Baking time: 45 minute(s)

Number of servings (yield): 8

Rating :  ★★★★★ 1 review(s)

The Footnotes

  • Picking the peaches: You could use fresh or frozen. I highly recommend fresh peaches. If you use frozen, bake the pie at 400 degrees for 30-40 minutes, then reduce the oven temperature to 350 and keep baking until juices begin to bubble out of the vents. This will help ensure the filling thickens.
  • Peeling the peaches: If you use fresh peaches, you’ll have to spend a little extra time peeling them. To make peeling them easier, drop them in a pot of boiling water for one minute. Remove them from the water and let cool for another minute. Then the skins will simply rub off.
  • Choosing the crust ingredients: The original recipe uses shortening in the crust. My mother-in-law uses lard. I think both create a tender and flaky crust. Pick whichever one you prefer.
  • Adding milk to the crust: This was the first pie crust recipe I saw that uses milk instead of water, and it uses quite a bit of it. The dough is a bit sticky when it first comes together, but it turns out quite nicely in the end. I’m not sure if it is the milk that helps make it so tender and flaky.

Additional Resources

Fresh peaches also pair nicely with other fresh fruits. Here are a few other peach pie and cobbler recipes pairing peaches with other fruits that I thought looked amazing:

What’s your favorite thing to bake with peaches?

2 Comments
  1. Connie Childers permalink

    Lori, this is Connie Childers. It is interesting to know you are enjoying our family cookbook and adapting recipes for you and Ken.
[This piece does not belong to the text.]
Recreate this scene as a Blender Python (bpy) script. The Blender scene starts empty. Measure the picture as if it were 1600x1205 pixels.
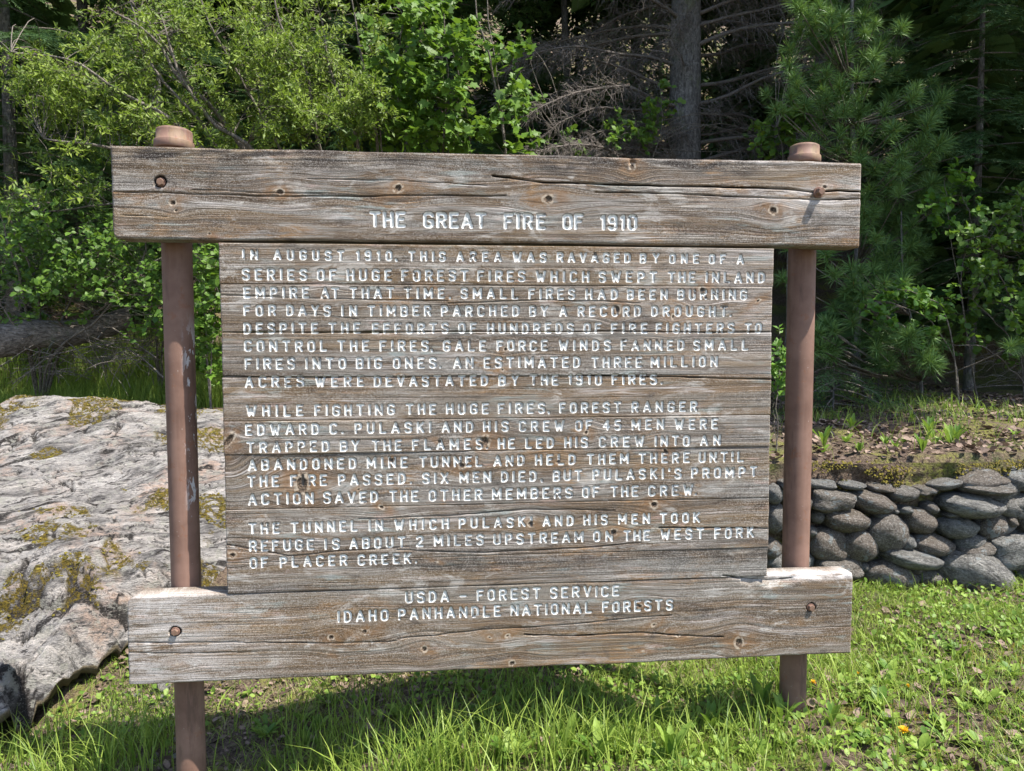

    In southern Illinois a cobbler is a deep dish double crust pie, usually a 13 x 9 inch dish. Different areas use different names for pies, etc.
    Cobbler has been passed down through many generations as the name for deep dish pie.

    By whatever name it is called, nothing can compare to the delightful dessert of a fresh peach cobbler or pie.

    Sharon Turner was a daughter-in-law of my mother, Annie Turner. The cookbook was created to preserve and cherish as many recipes as possible from the best cook in the world–my mother, Annie Turner.

    • Hi! I am so excited to get your note, and to get the history behind this great recipe! I love baking from your family cookbook, and do cherish the opportunity to learn all the great recipes in it. It’s also exciting to learn Annie is your mom, and Sharon her daughter-in-law. What an amazing baking team! I have to agree with you after trying these recipes that your mom is a fabulous cook and nothing can compare to this peach dessert.